SHORT EXERCISE =>
Line by line, reproduce exactly the beginning of the listing below, ending with the line that contains "range(n+1)], r, 6)" and adding nothing.

PROVIDED DATA =>
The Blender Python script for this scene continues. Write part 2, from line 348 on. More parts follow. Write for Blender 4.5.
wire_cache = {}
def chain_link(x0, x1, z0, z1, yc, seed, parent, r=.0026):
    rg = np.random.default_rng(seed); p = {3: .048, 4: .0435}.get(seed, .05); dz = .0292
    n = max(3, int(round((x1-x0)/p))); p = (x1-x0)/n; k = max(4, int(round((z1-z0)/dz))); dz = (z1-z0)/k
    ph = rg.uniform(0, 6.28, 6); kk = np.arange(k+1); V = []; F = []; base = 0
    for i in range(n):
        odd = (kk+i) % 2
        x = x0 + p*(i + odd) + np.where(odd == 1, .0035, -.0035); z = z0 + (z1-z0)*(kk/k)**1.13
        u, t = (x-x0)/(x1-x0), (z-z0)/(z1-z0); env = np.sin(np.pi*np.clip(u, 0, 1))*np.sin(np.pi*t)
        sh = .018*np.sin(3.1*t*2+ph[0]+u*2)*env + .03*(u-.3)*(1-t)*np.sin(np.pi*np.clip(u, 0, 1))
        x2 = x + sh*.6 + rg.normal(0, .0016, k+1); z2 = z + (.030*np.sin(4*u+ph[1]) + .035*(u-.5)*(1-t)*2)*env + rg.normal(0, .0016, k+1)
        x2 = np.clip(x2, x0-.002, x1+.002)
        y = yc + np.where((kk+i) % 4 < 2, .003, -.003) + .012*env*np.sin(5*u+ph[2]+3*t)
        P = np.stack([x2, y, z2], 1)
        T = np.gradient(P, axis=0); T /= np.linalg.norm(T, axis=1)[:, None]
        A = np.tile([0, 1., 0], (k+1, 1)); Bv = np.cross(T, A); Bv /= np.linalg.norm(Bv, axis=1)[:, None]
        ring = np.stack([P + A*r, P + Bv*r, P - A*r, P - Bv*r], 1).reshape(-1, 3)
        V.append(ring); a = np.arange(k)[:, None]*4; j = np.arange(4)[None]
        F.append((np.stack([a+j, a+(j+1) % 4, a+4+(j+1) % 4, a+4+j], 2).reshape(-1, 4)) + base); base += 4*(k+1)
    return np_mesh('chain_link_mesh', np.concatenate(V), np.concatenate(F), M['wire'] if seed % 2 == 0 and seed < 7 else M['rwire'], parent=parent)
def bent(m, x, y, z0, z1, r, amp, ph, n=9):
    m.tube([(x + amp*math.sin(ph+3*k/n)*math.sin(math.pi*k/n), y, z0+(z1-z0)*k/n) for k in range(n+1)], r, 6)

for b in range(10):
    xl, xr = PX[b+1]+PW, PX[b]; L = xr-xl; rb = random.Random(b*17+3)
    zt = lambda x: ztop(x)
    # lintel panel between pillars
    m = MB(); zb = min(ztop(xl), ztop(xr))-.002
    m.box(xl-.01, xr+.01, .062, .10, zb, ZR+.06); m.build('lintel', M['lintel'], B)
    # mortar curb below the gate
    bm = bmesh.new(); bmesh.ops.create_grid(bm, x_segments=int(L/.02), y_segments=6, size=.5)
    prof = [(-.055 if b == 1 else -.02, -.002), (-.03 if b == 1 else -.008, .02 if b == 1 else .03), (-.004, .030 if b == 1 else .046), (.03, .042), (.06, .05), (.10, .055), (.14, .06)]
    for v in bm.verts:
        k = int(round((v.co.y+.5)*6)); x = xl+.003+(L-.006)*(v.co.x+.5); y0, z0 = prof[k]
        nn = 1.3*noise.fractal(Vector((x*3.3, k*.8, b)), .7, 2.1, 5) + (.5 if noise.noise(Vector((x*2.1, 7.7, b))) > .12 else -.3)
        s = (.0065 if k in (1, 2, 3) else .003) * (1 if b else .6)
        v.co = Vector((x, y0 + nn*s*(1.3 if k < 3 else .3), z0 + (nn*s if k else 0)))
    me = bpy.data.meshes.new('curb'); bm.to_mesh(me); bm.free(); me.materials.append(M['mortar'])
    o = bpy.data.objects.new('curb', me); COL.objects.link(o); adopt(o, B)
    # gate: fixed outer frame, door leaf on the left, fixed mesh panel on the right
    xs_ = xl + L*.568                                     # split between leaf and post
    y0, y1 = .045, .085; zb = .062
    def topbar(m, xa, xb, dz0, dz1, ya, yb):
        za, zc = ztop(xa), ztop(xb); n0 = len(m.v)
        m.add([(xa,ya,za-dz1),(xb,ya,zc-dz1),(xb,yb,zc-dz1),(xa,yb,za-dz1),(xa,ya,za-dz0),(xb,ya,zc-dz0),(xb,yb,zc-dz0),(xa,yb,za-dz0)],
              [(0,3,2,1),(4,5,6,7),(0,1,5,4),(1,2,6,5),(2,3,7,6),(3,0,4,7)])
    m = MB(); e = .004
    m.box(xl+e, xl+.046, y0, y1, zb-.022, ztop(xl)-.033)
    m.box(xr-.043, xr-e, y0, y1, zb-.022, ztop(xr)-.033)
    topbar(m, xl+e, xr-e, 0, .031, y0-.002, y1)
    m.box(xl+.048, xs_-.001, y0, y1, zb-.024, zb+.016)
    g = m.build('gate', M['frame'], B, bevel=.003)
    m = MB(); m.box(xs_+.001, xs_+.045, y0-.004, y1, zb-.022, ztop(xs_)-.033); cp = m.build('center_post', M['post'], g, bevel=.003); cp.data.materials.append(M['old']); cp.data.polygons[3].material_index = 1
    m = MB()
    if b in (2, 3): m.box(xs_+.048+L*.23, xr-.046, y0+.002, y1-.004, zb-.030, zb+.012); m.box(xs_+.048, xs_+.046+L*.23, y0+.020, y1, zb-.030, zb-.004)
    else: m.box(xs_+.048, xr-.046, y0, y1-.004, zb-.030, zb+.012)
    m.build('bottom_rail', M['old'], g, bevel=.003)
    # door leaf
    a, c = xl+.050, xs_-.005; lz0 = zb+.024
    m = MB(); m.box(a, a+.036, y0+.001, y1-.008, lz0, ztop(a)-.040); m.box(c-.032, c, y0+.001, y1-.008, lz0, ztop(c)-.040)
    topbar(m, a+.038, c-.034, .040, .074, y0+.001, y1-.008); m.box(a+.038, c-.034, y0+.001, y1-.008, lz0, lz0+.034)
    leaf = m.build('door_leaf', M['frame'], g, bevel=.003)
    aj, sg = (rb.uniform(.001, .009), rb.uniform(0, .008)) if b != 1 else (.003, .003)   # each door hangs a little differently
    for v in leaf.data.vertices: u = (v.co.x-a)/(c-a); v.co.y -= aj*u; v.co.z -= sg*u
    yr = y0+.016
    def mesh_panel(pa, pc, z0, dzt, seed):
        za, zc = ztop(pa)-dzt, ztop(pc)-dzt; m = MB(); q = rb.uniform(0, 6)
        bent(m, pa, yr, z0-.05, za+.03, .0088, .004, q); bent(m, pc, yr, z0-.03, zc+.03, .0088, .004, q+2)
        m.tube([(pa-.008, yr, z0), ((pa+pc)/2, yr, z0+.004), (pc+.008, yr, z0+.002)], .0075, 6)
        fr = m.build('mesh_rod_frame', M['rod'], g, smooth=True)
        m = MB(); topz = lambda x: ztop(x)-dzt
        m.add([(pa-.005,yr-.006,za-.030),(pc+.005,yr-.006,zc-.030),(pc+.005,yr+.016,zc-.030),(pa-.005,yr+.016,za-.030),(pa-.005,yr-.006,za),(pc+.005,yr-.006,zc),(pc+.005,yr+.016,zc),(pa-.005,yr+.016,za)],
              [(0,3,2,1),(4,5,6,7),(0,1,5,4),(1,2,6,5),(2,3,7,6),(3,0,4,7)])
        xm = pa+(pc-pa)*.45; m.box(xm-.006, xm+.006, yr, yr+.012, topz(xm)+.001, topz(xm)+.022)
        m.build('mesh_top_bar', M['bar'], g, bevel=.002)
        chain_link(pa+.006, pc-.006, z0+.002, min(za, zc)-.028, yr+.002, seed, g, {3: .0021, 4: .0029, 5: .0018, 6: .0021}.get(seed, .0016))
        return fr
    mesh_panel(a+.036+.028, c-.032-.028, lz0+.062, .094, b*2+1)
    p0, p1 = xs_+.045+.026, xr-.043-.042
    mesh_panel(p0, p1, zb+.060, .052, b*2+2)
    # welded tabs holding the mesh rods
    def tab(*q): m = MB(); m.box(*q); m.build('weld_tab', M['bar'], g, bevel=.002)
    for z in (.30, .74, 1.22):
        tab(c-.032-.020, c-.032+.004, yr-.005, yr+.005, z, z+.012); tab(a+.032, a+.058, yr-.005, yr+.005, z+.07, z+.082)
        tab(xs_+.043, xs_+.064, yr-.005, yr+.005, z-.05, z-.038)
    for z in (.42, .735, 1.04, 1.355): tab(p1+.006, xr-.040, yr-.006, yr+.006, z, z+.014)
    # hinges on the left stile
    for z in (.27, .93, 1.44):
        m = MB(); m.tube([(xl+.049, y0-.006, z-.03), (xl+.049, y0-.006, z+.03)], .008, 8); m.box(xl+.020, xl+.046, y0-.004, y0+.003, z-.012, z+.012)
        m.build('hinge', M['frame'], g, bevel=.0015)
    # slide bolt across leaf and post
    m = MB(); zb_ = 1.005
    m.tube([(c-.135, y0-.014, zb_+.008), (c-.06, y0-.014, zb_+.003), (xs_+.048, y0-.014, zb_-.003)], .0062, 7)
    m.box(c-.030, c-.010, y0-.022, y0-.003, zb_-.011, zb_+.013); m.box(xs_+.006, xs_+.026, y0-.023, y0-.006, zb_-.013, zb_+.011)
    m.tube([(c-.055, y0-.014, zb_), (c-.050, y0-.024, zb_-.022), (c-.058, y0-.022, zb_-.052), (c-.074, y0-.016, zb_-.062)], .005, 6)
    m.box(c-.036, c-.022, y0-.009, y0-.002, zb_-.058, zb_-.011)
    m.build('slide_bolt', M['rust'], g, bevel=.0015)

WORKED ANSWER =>
The Blender Python script for this scene continues. Write part 2, from line 348 on. More parts follow. Write for Blender 4.5.
wire_cache = {}
def chain_link(x0, x1, z0, z1, yc, seed, parent, r=.0026):
    rg = np.random.default_rng(seed); p = {3: .048, 4: .0435}.get(seed, .05); dz = .0292
    n = max(3, int(round((x1-x0)/p))); p = (x1-x0)/n; k = max(4, int(round((z1-z0)/dz))); dz = (z1-z0)/k
    ph = rg.uniform(0, 6.28, 6); kk = np.arange(k+1); V = []; F = []; base = 0
    for i in range(n):
        odd = (kk+i) % 2
        x = x0 + p*(i + odd) + np.where(odd == 1, .0035, -.0035); z = z0 + (z1-z0)*(kk/k)**1.13
        u, t = (x-x0)/(x1-x0), (z-z0)/(z1-z0); env = np.sin(np.pi*np.clip(u, 0, 1))*np.sin(np.pi*t)
        sh = .018*np.sin(3.1*t*2+ph[0]+u*2)*env + .03*(u-.3)*(1-t)*np.sin(np.pi*np.clip(u, 0, 1))
        x2 = x + sh*.6 + rg.normal(0, .0016, k+1); z2 = z + (.030*np.sin(4*u+ph[1]) + .035*(u-.5)*(1-t)*2)*env + rg.normal(0, .0016, k+1)
        x2 = np.clip(x2, x0-.002, x1+.002)
        y = yc + np.where((kk+i) % 4 < 2, .003, -.003) + .012*env*np.sin(5*u+ph[2]+3*t)
        P = np.stack([x2, y, z2], 1)
        T = np.gradient(P, axis=0); T /= np.linalg.norm(T, axis=1)[:, None]
        A = np.tile([0, 1., 0], (k+1, 1)); Bv = np.cross(T, A); Bv /= np.linalg.norm(Bv, axis=1)[:, None]
        ring = np.stack([P + A*r, P + Bv*r, P - A*r, P - Bv*r], 1).reshape(-1, 3)
        V.append(ring); a = np.arange(k)[:, None]*4; j = np.arange(4)[None]
        F.append((np.stack([a+j, a+(j+1) % 4, a+4+(j+1) % 4, a+4+j], 2).reshape(-1, 4)) + base); base += 4*(k+1)
    return np_mesh('chain_link_mesh', np.concatenate(V), np.concatenate(F), M['wire'] if seed % 2 == 0 and seed < 7 else M['rwire'], parent=parent)
def bent(m, x, y, z0, z1, r, amp, ph, n=9):
    m.tube([(x + amp*math.sin(ph+3*k/n)*math.sin(math.pi*k/n), y, z0+(z1-z0)*k/n) for k in range(n+1)], r, 6)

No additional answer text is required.